> **STATED PROBLEM**
Copy each line of the listing below exactly.
━━━━━━━━━━━━━━━━━━━━━━━━━━━━━━
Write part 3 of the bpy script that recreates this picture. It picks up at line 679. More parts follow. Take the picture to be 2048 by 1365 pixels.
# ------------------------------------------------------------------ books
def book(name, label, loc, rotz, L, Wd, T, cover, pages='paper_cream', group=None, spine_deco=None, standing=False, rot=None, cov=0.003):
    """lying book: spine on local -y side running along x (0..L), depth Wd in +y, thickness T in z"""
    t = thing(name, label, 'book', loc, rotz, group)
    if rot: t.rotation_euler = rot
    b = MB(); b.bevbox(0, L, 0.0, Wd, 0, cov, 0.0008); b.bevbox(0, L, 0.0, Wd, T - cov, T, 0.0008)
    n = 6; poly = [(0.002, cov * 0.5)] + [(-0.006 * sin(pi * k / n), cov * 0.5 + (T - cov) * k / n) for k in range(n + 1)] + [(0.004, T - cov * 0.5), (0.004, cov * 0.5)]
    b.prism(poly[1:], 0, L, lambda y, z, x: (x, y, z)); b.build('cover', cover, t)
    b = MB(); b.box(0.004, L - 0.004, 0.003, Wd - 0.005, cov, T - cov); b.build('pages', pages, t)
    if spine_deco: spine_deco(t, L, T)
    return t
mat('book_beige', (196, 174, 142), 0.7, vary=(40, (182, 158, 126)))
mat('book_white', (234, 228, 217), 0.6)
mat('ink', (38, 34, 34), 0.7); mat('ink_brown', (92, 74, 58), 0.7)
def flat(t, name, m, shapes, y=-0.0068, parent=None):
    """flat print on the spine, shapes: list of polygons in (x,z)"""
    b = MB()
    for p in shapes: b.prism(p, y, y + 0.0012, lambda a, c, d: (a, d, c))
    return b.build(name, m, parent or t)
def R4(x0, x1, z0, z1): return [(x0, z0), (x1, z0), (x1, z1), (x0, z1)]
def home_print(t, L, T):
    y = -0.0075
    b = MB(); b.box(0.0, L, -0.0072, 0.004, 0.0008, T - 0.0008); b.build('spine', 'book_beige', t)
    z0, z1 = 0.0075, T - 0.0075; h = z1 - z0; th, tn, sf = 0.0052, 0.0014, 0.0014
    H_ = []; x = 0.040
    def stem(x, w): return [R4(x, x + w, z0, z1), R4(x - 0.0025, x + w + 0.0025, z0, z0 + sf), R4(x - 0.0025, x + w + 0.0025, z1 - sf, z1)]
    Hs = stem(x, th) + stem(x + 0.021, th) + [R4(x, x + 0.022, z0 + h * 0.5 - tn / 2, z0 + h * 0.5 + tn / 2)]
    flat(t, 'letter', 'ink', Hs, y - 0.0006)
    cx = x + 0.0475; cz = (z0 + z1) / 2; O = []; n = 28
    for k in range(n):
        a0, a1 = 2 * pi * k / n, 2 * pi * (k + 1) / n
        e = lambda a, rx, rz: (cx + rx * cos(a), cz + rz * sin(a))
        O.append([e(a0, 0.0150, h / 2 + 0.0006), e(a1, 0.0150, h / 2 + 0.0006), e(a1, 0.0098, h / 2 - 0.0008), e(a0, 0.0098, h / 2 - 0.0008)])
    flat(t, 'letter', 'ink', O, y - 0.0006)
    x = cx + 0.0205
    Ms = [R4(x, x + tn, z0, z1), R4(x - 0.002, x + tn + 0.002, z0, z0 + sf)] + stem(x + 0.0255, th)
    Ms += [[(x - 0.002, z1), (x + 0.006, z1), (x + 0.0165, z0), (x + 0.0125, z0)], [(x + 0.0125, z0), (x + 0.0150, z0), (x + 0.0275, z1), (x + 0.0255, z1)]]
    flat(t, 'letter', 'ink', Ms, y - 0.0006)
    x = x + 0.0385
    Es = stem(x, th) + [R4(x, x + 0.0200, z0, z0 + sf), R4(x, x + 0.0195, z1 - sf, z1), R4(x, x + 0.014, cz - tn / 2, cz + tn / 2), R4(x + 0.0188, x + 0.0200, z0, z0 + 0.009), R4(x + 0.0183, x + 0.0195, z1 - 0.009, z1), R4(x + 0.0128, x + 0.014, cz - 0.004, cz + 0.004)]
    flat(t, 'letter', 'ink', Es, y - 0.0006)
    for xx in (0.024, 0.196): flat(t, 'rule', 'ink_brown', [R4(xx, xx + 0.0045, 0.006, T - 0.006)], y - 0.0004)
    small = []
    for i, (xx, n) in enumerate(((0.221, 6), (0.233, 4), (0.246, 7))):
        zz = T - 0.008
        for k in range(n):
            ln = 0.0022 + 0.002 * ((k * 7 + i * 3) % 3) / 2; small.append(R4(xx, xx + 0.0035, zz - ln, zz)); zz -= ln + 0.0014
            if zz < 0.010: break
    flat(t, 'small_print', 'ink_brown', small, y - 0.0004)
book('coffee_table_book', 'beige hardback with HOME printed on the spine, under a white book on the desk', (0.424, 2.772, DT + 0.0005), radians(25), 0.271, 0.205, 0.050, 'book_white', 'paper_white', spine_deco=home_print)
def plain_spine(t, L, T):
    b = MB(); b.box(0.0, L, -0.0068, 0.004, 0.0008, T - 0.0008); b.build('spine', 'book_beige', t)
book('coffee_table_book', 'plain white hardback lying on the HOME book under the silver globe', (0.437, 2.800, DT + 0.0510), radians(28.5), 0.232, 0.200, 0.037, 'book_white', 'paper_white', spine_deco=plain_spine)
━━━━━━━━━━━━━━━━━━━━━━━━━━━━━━
> **OUTPUT FOR THIS EXERCISE**
Write part 3 of the bpy script that recreates this picture. It picks up at line 679. More parts follow. Take the picture to be 2048 by 1365 pixels.
# ------------------------------------------------------------------ books
def book(name, label, loc, rotz, L, Wd, T, cover, pages='paper_cream', group=None, spine_deco=None, standing=False, rot=None, cov=0.003):
    """lying book: spine on local -y side running along x (0..L), depth Wd in +y, thickness T in z"""
    t = thing(name, label, 'book', loc, rotz, group)
    if rot: t.rotation_euler = rot
    b = MB(); b.bevbox(0, L, 0.0, Wd, 0, cov, 0.0008); b.bevbox(0, L, 0.0, Wd, T - cov, T, 0.0008)
    n = 6; poly = [(0.002, cov * 0.5)] + [(-0.006 * sin(pi * k / n), cov * 0.5 + (T - cov) * k / n) for k in range(n + 1)] + [(0.004, T - cov * 0.5), (0.004, cov * 0.5)]
    b.prism(poly[1:], 0, L, lambda y, z, x: (x, y, z)); b.build('cover', cover, t)
    b = MB(); b.box(0.004, L - 0.004, 0.003, Wd - 0.005, cov, T - cov); b.build('pages', pages, t)
    if spine_deco: spine_deco(t, L, T)
    return t
mat('book_beige', (196, 174, 142), 0.7, vary=(40, (182, 158, 126)))
mat('book_white', (234, 228, 217), 0.6)
mat('ink', (38, 34, 34), 0.7); mat('ink_brown', (92, 74, 58), 0.7)
def flat(t, name, m, shapes, y=-0.0068, parent=None):
    """flat print on the spine, shapes: list of polygons in (x,z)"""
    b = MB()
    for p in shapes: b.prism(p, y, y + 0.0012, lambda a, c, d: (a, d, c))
    return b.build(name, m, parent or t)
def R4(x0, x1, z0, z1): return [(x0, z0), (x1, z0), (x1, z1), (x0, z1)]
def home_print(t, L, T):
    y = -0.0075
    b = MB(); b.box(0.0, L, -0.0072, 0.004, 0.0008, T - 0.0008); b.build('spine', 'book_beige', t)
    z0, z1 = 0.0075, T - 0.0075; h = z1 - z0; th, tn, sf = 0.0052, 0.0014, 0.0014
    H_ = []; x = 0.040
    def stem(x, w): return [R4(x, x + w, z0, z1), R4(x - 0.0025, x + w + 0.0025, z0, z0 + sf), R4(x - 0.0025, x + w + 0.0025, z1 - sf, z1)]
    Hs = stem(x, th) + stem(x + 0.021, th) + [R4(x, x + 0.022, z0 + h * 0.5 - tn / 2, z0 + h * 0.5 + tn / 2)]
    flat(t, 'letter', 'ink', Hs, y - 0.0006)
    cx = x + 0.0475; cz = (z0 + z1) / 2; O = []; n = 28
    for k in range(n):
        a0, a1 = 2 * pi * k / n, 2 * pi * (k + 1) / n
        e = lambda a, rx, rz: (cx + rx * cos(a), cz + rz * sin(a))
        O.append([e(a0, 0.0150, h / 2 + 0.0006), e(a1, 0.0150, h / 2 + 0.0006), e(a1, 0.0098, h / 2 - 0.0008), e(a0, 0.0098, h / 2 - 0.0008)])
    flat(t, 'letter', 'ink', O, y - 0.0006)
    x = cx + 0.0205
    Ms = [R4(x, x + tn, z0, z1), R4(x - 0.002, x + tn + 0.002, z0, z0 + sf)] + stem(x + 0.0255, th)
    Ms += [[(x - 0.002, z1), (x + 0.006, z1), (x + 0.0165, z0), (x + 0.0125, z0)], [(x + 0.0125, z0), (x + 0.0150, z0), (x + 0.0275, z1), (x + 0.0255, z1)]]
    flat(t, 'letter', 'ink', Ms, y - 0.0006)
    x = x + 0.0385
    Es = stem(x, th) + [R4(x, x + 0.0200, z0, z0 + sf), R4(x, x + 0.0195, z1 - sf, z1), R4(x, x + 0.014, cz - tn / 2, cz + tn / 2), R4(x + 0.0188, x + 0.0200, z0, z0 + 0.009), R4(x + 0.0183, x + 0.0195, z1 - 0.009, z1), R4(x + 0.0128, x + 0.014, cz - 0.004, cz + 0.004)]
    flat(t, 'letter', 'ink', Es, y - 0.0006)
    for xx in (0.024, 0.196): flat(t, 'rule', 'ink_brown', [R4(xx, xx + 0.0045, 0.006, T - 0.006)], y - 0.0004)
    small = []
    for i, (xx, n) in enumerate(((0.221, 6), (0.233, 4), (0.246, 7))):
        zz = T - 0.008
        for k in range(n):
            ln = 0.0022 + 0.002 * ((k * 7 + i * 3) % 3) / 2; small.append(R4(xx, xx + 0.0035, zz - ln, zz)); zz -= ln + 0.0014
            if zz < 0.010: break
    flat(t, 'small_print', 'ink_brown', small, y - 0.0004)
book('coffee_table_book', 'beige hardback with HOME printed on the spine, under a white book on the desk', (0.424, 2.772, DT + 0.0005), radians(25), 0.271, 0.205, 0.050, 'book_white', 'paper_white', spine_deco=home_print)
def plain_spine(t, L, T):
    b = MB(); b.box(0.0, L, -0.0068, 0.004, 0.0008, T - 0.0008); b.build('spine', 'book_beige', t)
book('coffee_table_book', 'plain white hardback lying on the HOME book under the silver globe', (0.437, 2.800, DT + 0.0510), radians(28.5), 0.232, 0.200, 0.037, 'book_white', 'paper_white', spine_deco=plain_spine)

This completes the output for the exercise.